Kampf der Kurd:innen als Terrorismus einzustufen, ist zynisch

Der 72-Jährige erinnerte an die unvorstellbar grausamen Folterungen, die er und die tausenden anderen Gefangenen in den Kerkern während der Militärdiktatur Anfang der 1980-er Jahre durchlitten haben oder daran verstarben. Er sprach von dem großen Leid der Mütter, deren Kinder verschleppt wurden und nie wieder aufgetaucht sind und die heute noch in Istanbul  auf die Straße gehen und deren sterblichen Überreste fordern. Tausende solcher Vorkommnisse habe es in dieser Zeit gegeben.
„Das ist der Staat, über den der Herr Staatsanwalt sagte, dort könne man leben, es sei kein repressiver Staat“, beklagte Ali E. und führte – mit Verweis auf die Massaker an den Kurd:innen in Dersim 1937/1938 – weiter aus: „Die Schmerzen und das Leid, die dieses Volks erlebt hat, nicht zu sehen und zu sagen, der Kampf, der geführt werde, sei als Terrorismus einzustufen, ist nichts anderes als Zynismus. Es ist ein sich-Entfernen von den menschlichen Werten“. Die Kurden, die heute zur Waffe greifen, würden dies nicht tun, um Forderungen durchzusetzen, sondern, „um ihr Leben zu schützen“. Die Geschichte der Kurd:innen, die Massaker an ihnen und ihren legitimen Freiheitskampf als Terrorismus zu diffamieren, sei eine Verleugnung der Realität.

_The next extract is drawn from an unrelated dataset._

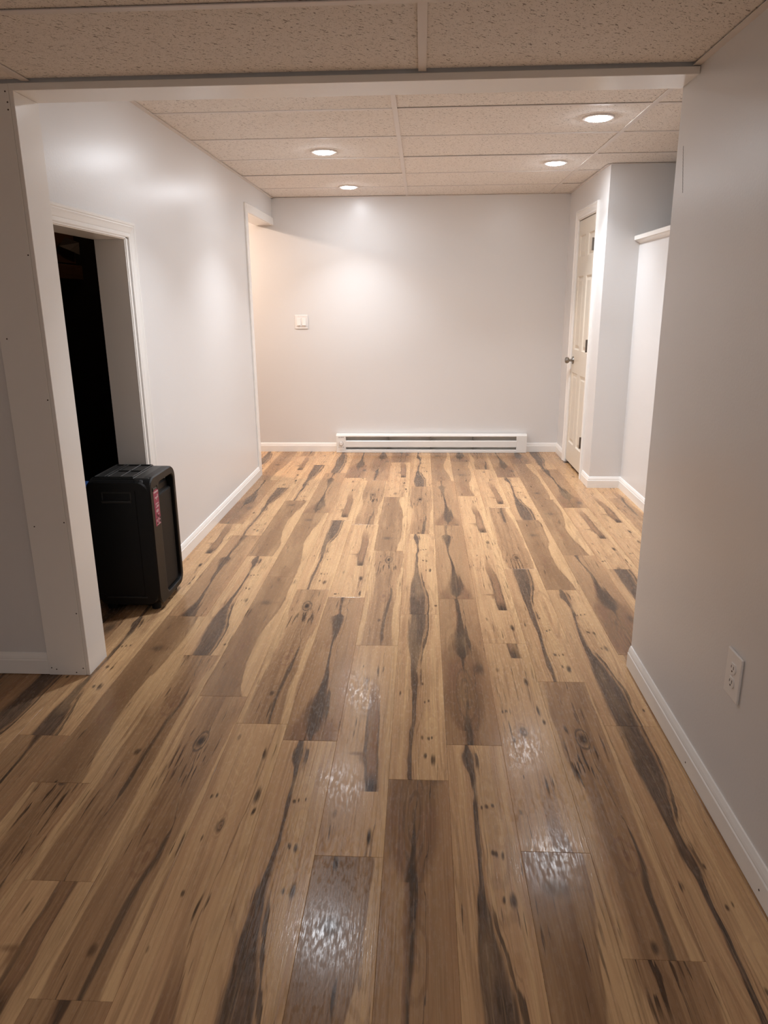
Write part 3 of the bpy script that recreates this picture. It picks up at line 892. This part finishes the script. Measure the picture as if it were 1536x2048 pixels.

Unterstützung des türkischen Staates ist unwürdig

Ali E. wirft der Staatsanwaltschaft vor, zu behaupten, dass die Türkei kein Besatzerstaat sei. Er bestreite das vehement. Das genaue Gegenteil treffe zu. „Der türkische Staat ist ein kurdenfeindlicher, alevitenfeindlicher, rassistischer Staat, ein demokratiefeindlicher Staat. Einen solchen Staat zu unterstützen, sollte weder der deutschen Justiz, noch deren Behörden würdig sein“.
 
Dazu, dass bei Ali E. Fluchtgefahr bestünde, weshalb er gefangen gehalten werden müsse, entgegnet er, nirgendwo hingehen zu wollen. Es sei „ohnehin so, dass Deutschland den Kampf für die Türkei übernommen“ habe. Es werde aus allen Ländern Europas auf Antrag deutscher Behörden ausgeliefert: „wohin soll ich also gehen?“
 
Zu seinem und den anderen politischen Verfahren wolle er noch bemerken, dass der Terrorismusvorwurf „eine Hülle“ sei, „um gegen die Kurden vorzugehen“. Schließlich gebe es in den Bergen Deutschlands keine kurdischen Kämpfer und auf deutschen Straßen würden sich Kurden und Türken nicht bekämpfen. Ihm würden die politischen deutsch-türkischen Beziehungen und deren Konsequenzen für die Kurd:innen zu schaffen machen. Er bitte darum, angesichts des kurdischen Freiheitskampfes nicht den „faschistische Erdoḡan“  in seinem Vorgehen zu unterstützen.

Ich beantrage meine Entlassung

Er sei jahrelang in türkischer Haft gewesen und nun seit 15 Monaten in Deutschland inhaftiert, „was mir gesundheitlich zu schaffen macht, resultierend aus  meinem Alter“. Er habe weder in der Türkei noch in Deutschland gegen Gesetze verstoßen und sich nichts vorzuwerfen. Er habe sich sein Leben lang für die Interessen des kurdischen Volkes eingesetzt und sich nichts vorzuwerfen. „Ich habe niemanden verletzt, bin niemandem zu nahe getreten, habe niemanden bedroht“.
Er beantrage seine Entlassung und die Herausgabe seines Handys, Computers, der Fotos und aller Gegenstände, die bei der Durchsuchung beschlagnahmt worden seien.